Before I had kids, I couldn't decide whether or not I wanted them. So, I made a pros and cons list. But my cons list was longer than my pros list by a mile. Go figure. You simply don't know what the pros are until you are a parent yourself.

My cons included
1. Less time to travel
With my little ones, a walk around the block yields more wonders than I can remember from any one of my vacations as a single person. Through their eyes, I see everything anew.

2. Labour and delivery is painful
Well, this one is tough to get around. Yes, it is painful. But after you have your kids, the labour and delivery becomes a tiny little blip in the road of parenthood. What's more painful is seeing your child getting hurt.

3. I won't be able to work as much
Spoken like a person who knows not the round-the-clock job that is parenthood. Once you become a parent, suddenly you've got a job that has never worked you harder.

4. My husband and I won't be able to spend as much time together alone
True. But my husband and I figured it out. We made it a priority to nurture our marriage. We spend less time together if you add up the minutes, but we have figured out to make those minutes count.

5. I don't know how to take care of a baby
No one just 'knows' how to do this without learning it from somewhere or someone. Read magazines, check out websites, talk to other moms, ask your health professionals. Find out as much as you can and follow your gut.

Tuesday, October 10, 2006

Who will take the kids?

I think having a legal will drawn up, especially when you have children, is a must-have. In case something happens and you are unable to take care of your children, you want to ensure that your children are placed in the care of people whom you trust and with whom you are comfortable.

But how do you determine who is an appropriate guardian for your kids? Your single bachelor-for-life brother whose biggest commitment to date was to a carton of milk in his fridge? Or your 75-year-old mother-in-law who is a great grandmother but whose health is failing? What about your always-exhausted, overburdened cousin who is a great mother but has four children of her own and has trouble making ends meet? Go through your own family list and roster of close friends, and you may be striking off more names than you thought. Suddenly your third cousin twice-removed, whom you've met twice, becomes a candidate.

Canadian Parents (www.canadianparents.com) offers some tips on how to choose an appropriate guardian for your children:
• The prospective guardian must be over 18 years of age in most provinces. Choosing a much older guardian may not be wise either. Keep in mind that this guardian may have to be there for your child for years to come.
• Consider whether this person physically, emotionally and financially capable of handling the job of parenting?
• Does this person have the time to take on the responsibility of your family.
• Can your children stay together? This is what most parents want.
• Does the guardian share your moral and religious beliefs? Can he or she raise your children to share your values?
• Is your prospective guardian a parent already? Will this factor into how your children are cared for?
• Does this person want this responsibility? The person may not be willing or able to accept your offer.

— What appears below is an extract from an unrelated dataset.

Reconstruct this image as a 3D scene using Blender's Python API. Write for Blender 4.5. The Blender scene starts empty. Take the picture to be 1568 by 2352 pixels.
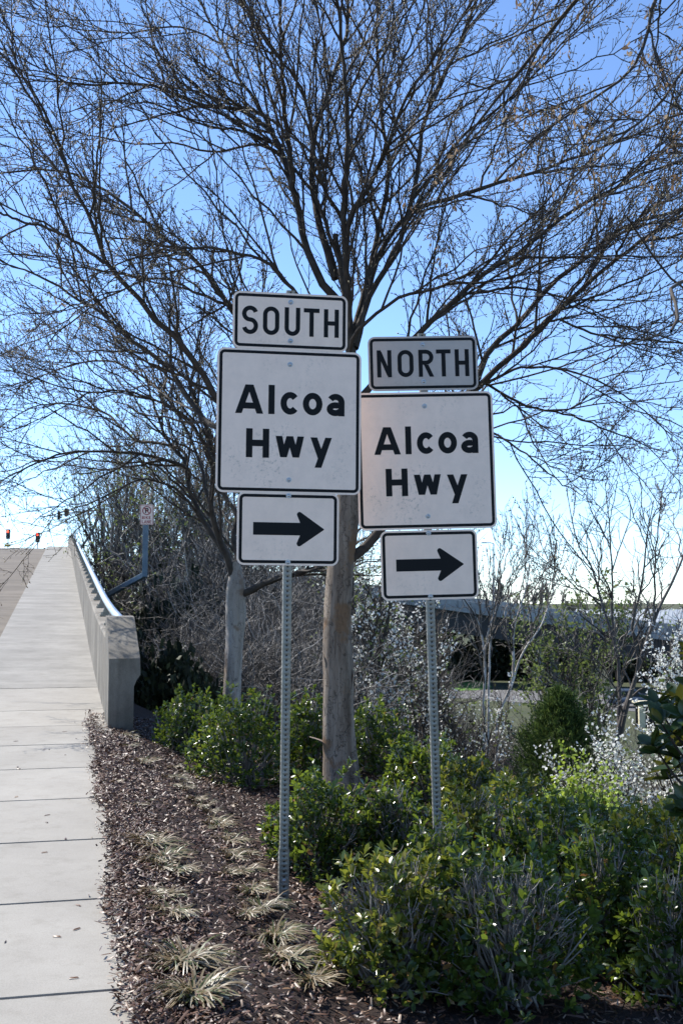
import bpy, bmesh, math, random
import numpy as np
from mathutils import Vector, Matrix

SC = bpy.context.scene
COL = SC.collection
rng = np.random.default_rng(7)
random.seed(7)
R = math.radians

# ------------------------------------------------------------------ camera
FPX = 2613.0                       # focal length in pixels of a 1568 x 2352 picture
HOR = 1375.0
PITCH = math.atan((HOR - 1176) / FPX)
CZ = 1.55
cam_d = bpy.data.cameras.new("camera")
cam = bpy.data.objects.new("camera", cam_d); COL.objects.link(cam)
cam.location = (0, 0, CZ)
cam.rotation_euler = (math.pi / 2 + PITCH, 0, 0)
cam_d.sensor_fit = 'VERTICAL'; cam_d.sensor_height = 36; cam_d.sensor_width = 24
cam_d.lens = 36 * FPX / 2352
cam_d.clip_start = 0.05; cam_d.clip_end = 3000
cam_d.dof.use_dof = True; cam_d.dof.focus_distance = 6.4; cam_d.dof.aperture_fstop = 9
SC.camera = cam

# ------------------------------------------------------------------ sky and sun
SUN_AZ, SUN_EL = R(-54), R(47)     # azimuth from +Y towards +X
wd = bpy.data.worlds.new("World"); SC.world = wd; wd.use_nodes = True
wn = wd.node_tree.nodes; wl = wd.node_tree.links
sky = wn.new('ShaderNodeTexSky'); sky.sky_type = 'NISHITA'; sky.sun_disc = False
sky.sun_elevation = SUN_EL; sky.sun_rotation = SUN_AZ
sky.air_density = 0.7; sky.dust_density = 0.0; sky.ozone_density = 5.0; sky.altitude = 200
wl.new(sky.outputs[0], wn['Background'].inputs[0]); wn['Background'].inputs[1].default_value = 0.15
sd = bpy.data.lights.new("sun", 'SUN'); sd.energy = 4.3; sd.angle = R(0.53); sd.color = (1, 0.96, 0.90)
sun = bpy.data.objects.new("sun", sd); COL.objects.link(sun)
sv = Vector((math.sin(SUN_AZ) * math.cos(SUN_EL), math.cos(SUN_AZ) * math.cos(SUN_EL), math.sin(SUN_EL)))
sun.rotation_euler = sv.to_track_quat('Z', 'Y').to_euler(); sun.location = sv * 50
SC.view_settings.view_transform = 'Standard'; SC.view_settings.look = 'None'
SC.view_settings.exposure = 0.9; SC.view_settings.gamma = 1
SC.cycles.max_bounces = 6; SC.cycles.diffuse_bounces = 3; SC.cycles.transparent_max_bounces = 6

# ------------------------------------------------------------------ helpers
def W(u, v, Y):
    """world point at depth Y on the line of sight of picture point (u, v)"""
    a = (u - 784) / FPX; b = (1176 - v) / FPX
    dy = math.cos(PITCH) - b * math.sin(PITCH); dz = math.sin(PITCH) + b * math.cos(PITCH)
    k = Y / dy
    return np.array((a * k, Y, CZ + dz * k))

DV = np.array((-0.2376, 0.9713)); NV = np.array((0.9713, 0.2376))    # along / across the pavement
def P2(s, n):
    return s * DV[0] + n * NV[0], s * DV[1] + n * NV[1]

def zprof(s):
    """height of the walking surface along the pavement and bridge"""
    s = np.asarray(s, float)
    z = 0.029 * np.minimum(s, 11.5)
    t = np.clip(s - 11.5, 0, 7); z = z + 0.029 * t + (0.0715 - 0.029) * t * t / 14
    t = np.clip(s - 18.5, 0, 53.5); z = z + 0.0715 * t
    t = np.clip(s - 72, 0, 50); z = z + 0.0715 * t - 0.00074 * t * t
    return z

def sm(x):
    x = np.clip(x, 0, 1); return x * x * (3 - 2 * x)

def terrain(X, Y):
    X = np.asarray(X, float); Y = np.asarray(Y, float)
    s = X * DV[0] + Y * DV[1]; n = X * NV[0] + Y * NV[1]
    z = 0.029 * np.clip(s, -30, 13.5) - 0.02
    z = z - 0.24 * sm((n - 0.4) / 1.2) - 0.12 * sm((n - 1.6) / 3)
    z = z + .045 * sm((n - .27) / .06) * sm((1.1 - n) / .6) * sm((10.7 - s) / .5)
    z = np.where(n < 0.2, z - 0.35, z)
    d = np.maximum((Y + 1.2 * X - 10.8) / 1.56, 0); d1 = np.sqrt(d * d + .25) - .5
    z = z - 3.0 * (1 - np.exp(-d1 / 2.6)) - 6.0 * (1 - np.exp(-d * d / 420))
    z = z + 0.03 * np.sin(X * 3.1 + 1) * np.sin(Y * 2.7) * sm((n - .6) / .4)
    return z

def tz(x, y):
    return float(terrain(x, y))

def mesh_np(name, V, F, mat, parent=None, smooth=False):
    V = np.asarray(V, np.float32).reshape(-1, 3); F = np.asarray(F, np.int32)
    me = bpy.data.meshes.new(name)
    k = F.shape[1]
    me.vertices.add(len(V)); me.vertices.foreach_set('co', V.ravel())
    me.loops.add(F.size); me.loops.foreach_set('vertex_index', F.ravel())
    me.polygons.add(len(F))
    me.polygons.foreach_set('loop_start', np.arange(0, F.size, k, dtype=np.int32))
    if smooth: me.polygons.foreach_set('use_smooth', np.ones(len(F), bool))
    me.update(calc_edges=True)
    if mat: me.materials.append(mat)
    o = bpy.data.objects.new(name, me); COL.objects.link(o)
    if parent: o.parent = parent
    return o

def bm_obj(name, bm, mat, parent=None, smooth=False):
    me = bpy.data.meshes.new(name)
    bmesh.ops.recalc_face_normals(bm, faces=bm.faces[:])
    bm.to_mesh(me); bm.free()
    for m in (mat if isinstance(mat, (list, tuple)) else [mat]): me.materials.append(m)
    if smooth: me.polygons.foreach_set('use_smooth', np.ones(len(me.polygons), bool))
    o = bpy.data.objects.new(name, me); COL.objects.link(o)
    if parent: o.parent = parent
    return o

def empty(name, loc=(0, 0, 0), rot=(0, 0, 0)):
    o = bpy.data.objects.new(name, None); COL.objects.link(o)
    o.location = loc; o.rotation_euler = rot; o.empty_display_size = 0.1
    return o

def tag(o, label=None, cat=None, group=None, kind=None):
    if label: o['label'] = label
    if cat: o['category'] = cat
    if group: o['group'] = group
    if kind: o['kind'] = kind
    return o

def norm(v):
    return v / np.maximum(np.linalg.norm(v, axis=-1, keepdims=True), 1e-9)

def box_bm(bm, c, size, rot=None, bevel=0.0):
    r = bmesh.ops.create_cube(bm, size=1)
    M = Matrix.Translation(Vector(c)) @ (rot.to_4x4() if rot else Matrix()) @ Matrix.Diagonal(Vector(size)).to_4x4()
    bmesh.ops.transform(bm, matrix=M, verts=r['verts'])
    if bevel > 0:
        es = list({e for v in r['verts'] for e in v.link_edges})
        bmesh.ops.bevel(bm, geom=es, offset=bevel, segments=2, affect='EDGES', profile=0.5)

def box(name, c, size, mat, parent=None, rot=None, bevel=0.0):
    bm = bmesh.new(); box_bm(bm, c, size, rot, bevel); return bm_obj(name, bm, mat, parent)

def cyl_bm(bm, p0, p1, r0, r1, seg=12, caps=True):
    p0 = Vector(p0); p1 = Vector(p1); d = p1 - p0
    M = Matrix.Translation((p0 + p1) / 2) @ d.to_track_quat('Z', 'Y').to_matrix().to_4x4()
    bmesh.ops.create_cone(bm, cap_ends=caps, segments=seg, radius1=r0, radius2=r1, depth=d.length, matrix=M)

def cyl(name, p0, p1, r0, r1, mat, parent=None, seg=12):
    bm = bmesh.new(); cyl_bm(bm, p0, p1, r0, r1, seg); return bm_obj(name, bm, mat, parent, smooth=False)

def tubes(P, Rd, S=4, cap=False, wob=0.0):
    """N polylines of K points -> verts, quads"""
    P = np.asarray(P, float); Rd = np.asarray(Rd, float)
    N, K, _ = P.shape
    T = np.gradient(P, axis=1); T = norm(T)
    mt = norm(T.mean(axis=1))
    ax = np.argmin(np.abs(mt), axis=1); ref = np.zeros((N, 3)); ref[np.arange(N), ax] = 1
    ref = ref[:, None, :]
    U = norm(np.cross(T, ref)); Vv = np.cross(T, U)
    th = np.arange(S) * 2 * math.pi / S
    rr = Rd[:, :, None] * np.ones(S)
    if wob > 0: rr = rr * (1 + wob * rng.normal(size=(N, K, S)))
    ring = P[:, :, None, :] + rr[..., None] * (np.cos(th)[None, None, :, None] * U[:, :, None, :] + np.sin(th)[None, None, :, None] * Vv[:, :, None, :])
    V = ring.reshape(-1, 3)
    idx = np.arange(N * K * S).reshape(N, K, S)
    a = idx[:, :-1, :]; b = np.roll(idx, -1, axis=2)[:, :-1, :]
    c = np.roll(idx, -1, axis=2)[:, 1:, :]; d = idx[:, 1:, :]
    F = np.stack([a, b, c, d], axis=-1).reshape(-1, 4)
    return V, F

def catmull(pts, K):
    p = np.asarray(pts, float)
    seg = np.linalg.norm(np.diff(p, axis=0), axis=1); t = np.concatenate([[0], np.cumsum(seg)]); t /= t[-1]
    q = np.linspace(0, 1, K)
    m = np.gradient(p, t, axis=0)
    i = np.clip(np.searchsorted(t, q, side='right') - 1, 0, len(p) - 2)
    h = (t[i + 1] - t[i])[:, None]; x = ((q - t[i]) / (t[i + 1] - t[i]))[:, None]
    return ((2 * x**3 - 3 * x**2 + 1) * p[i] + (x**3 - 2 * x**2 + x) * h * m[i] + (-2 * x**3 + 3 * x**2) * p[i + 1] + (x**3 - x**2) * h * m[i + 1])

def grow(P, Rd, count, len0, len1, ang0, ang1, K=5, r0=0.01, r1=0.003, tmin=0.15, tmax=1.0, up=0.15, taper=0.6, curve=0.25, jit=0.03, keep=None):
    """children of each of N parent polylines"""
    N, Kp, _ = P.shape
    M = N * count
    pi = np.repeat(np.arange(N), count)
    t = np.tile((np.arange(count) + 0.5) / count, N) + rng.uniform(-.5, .5, M) / count
    t = tmin + (tmax - tmin) * np.clip(t, 0, 1)
    if keep is not None:
        k = keep(pi, t); pi, t = pi[k], t[k]; M = len(pi)
    f = t * (Kp - 1); i = np.clip(f.astype(int), 0, Kp - 2); x = (f - i)[:, None]
    p0 = P[pi, i] * (1 - x) + P[pi, i + 1] * x
    T = norm(P[pi, i + 1] - P[pi, i])
    rp = Rd[pi, i] * (1 - x[:, 0]) + Rd[pi, i + 1] * x[:, 0]
    perp = norm(np.cross(T, rng.normal(size=(M, 3))))
    ang = rng.uniform(ang0, ang1, M)[:, None]
    d = norm(np.cos(ang) * T + np.sin(ang) * perp + np.array((0, 0, up)))
    L = rng.uniform(len0, len1, M) * (1 - taper * t)
    s = np.linspace(0, 1, K)
    cv = norm(np.cross(d, rng.normal(size=(M, 3)))) * curve + np.array((0, 0, up * .6)) + T * .15
    C = p0[:, None, :] + L[:, None, None] * (d[:, None, :] * s[None, :, None] + cv[:, None, :] * (s**2)[None, :, None] * .5)
    nz = rng.normal(size=(M, K, 3)) * jit * L[:, None, None]; nz[:, 0] = 0
    C = C + nz
    ra = np.minimum(rp * 0.75, r0)[:, None]; rb = np.minimum(ra, r1)
    return C, ra * (1 - s) + rb * s

def stamp(TV, TF, pos, X, Yv, Z, scale):
    """copies of a small template: local x,y,z axes per copy"""
    TV = np.asarray(TV, float); TF = np.asarray(TF, int)
    sc = np.asarray(scale, float)
    if sc.ndim == 1: sc = np.repeat(sc[:, None], 3, axis=1)
    L = TV[None, :, :] * sc[:, None, :]
    V = pos[:, None, :] + L[..., 0:1] * X[:, None, :] + L[..., 1:2] * Yv[:, None, :] + L[..., 2:3] * Z[:, None, :]
    F = TF[None] + (np.arange(len(pos)) * len(TV))[:, None, None]
    return V.reshape(-1, 3), F.reshape(-1, TF.shape[1])

def frames(d, up=None, roll=1.0):
    """axes with y along d; z near up plus a random roll"""
    d = norm(d); n = len(d)
    if up is None: up = rng.normal(size=(n, 3))
    z = norm(up + roll * rng.normal(size=(n, 3)))
    x = norm(np.cross(d, z)); z = np.cross(x, d)
    return x, d, z

BUD_V = [(0, 0, 0), (.5, .38, 0), (-.25, .38, .43), (-.25, .38, -.43), (0, 1, 0)]
BUD_F = [(0, 2, 1), (0, 3, 2), (0, 1, 3), (4, 1, 2), (4, 2, 3), (4, 3, 1)]
def leaf_template(rows, fold=.22, droop=.12):
    V, F = [(0, 0, 0)], []
    for t, w in rows: V += [(-w, t, w * fold - droop * t * t), (0, t, -droop * t * t), (w, t, w * fold - droop * t * t)]
    V.append((0, 1, -droop)); F += [(0, 2, 1), (0, 3, 2)]
    for k in range(len(rows) - 1):
        a = 1 + 3 * k; F += [(a, a + 1, a + 4), (a, a + 4, a + 3), (a + 1, a + 2, a + 5), (a + 1, a + 5, a + 4)]
    a = 1 + 3 * (len(rows) - 1); F += [(a, a + 1, a + 3), (a + 1, a + 2, a + 3)]
    return V, F
LEAF_V, LEAF_F = leaf_template([(.36, .185), (.74, .205)])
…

If you don’t legally name a guardian for your kids, the courts will choose for you. Says Canadian Parent, “If you don't name a guardian, anyone who is interested can request the position. Then a judge must decide who will get your kids and you won't be there to offer your opinion.”

Tuesday, October 03, 2006

He did it!

My four-year-old boy climbed the Grouse Grind this past weekend. And he climbed the whole way up all by himself. His first words to me, after reaching the end of his ascent: “Mommy, I didn’t cry, and I didn’t whine, and I didn’t scream. And I still have energy!”

For weeks, our boy Benjamin had been bugging us to take him up the Grouse Grind. He’d seen Daddy do it so many times. After a lot of thought, we finally decided to let him give it a try. Our biggest worry was that he wouldn’t be able to finish it, either because of boredom or physical stamina. But because he was so insistent on trying it, we decided to let him do it.

Before the ascent, we had prepped him for the climb up, telling him that the climb up was probably going to be hard. We also told him that if he wanted to do the Grind, he had to promise not to whine, cry or scream (which is what he usually does when he’s frustrated or objecting to something). With big, honest eyes, he said, “I won’t Mommy. I promise.”

With that, he climbed with Daddy for two hours. During the ascent, he ate a sandwich, drank all of his water, announced that he had to poop halfway up (though, after looking around at all the people, he lost his nerve and decided he could wait), and talked to fellow climber about ascending the Grind one day and winning “the gold medal.”

I don’t know if the Grouse Grind is for everyone – whether child or adult. But my four-year-old surprised me by conquering it. Just goes to show us parents that you should never underestimate your children!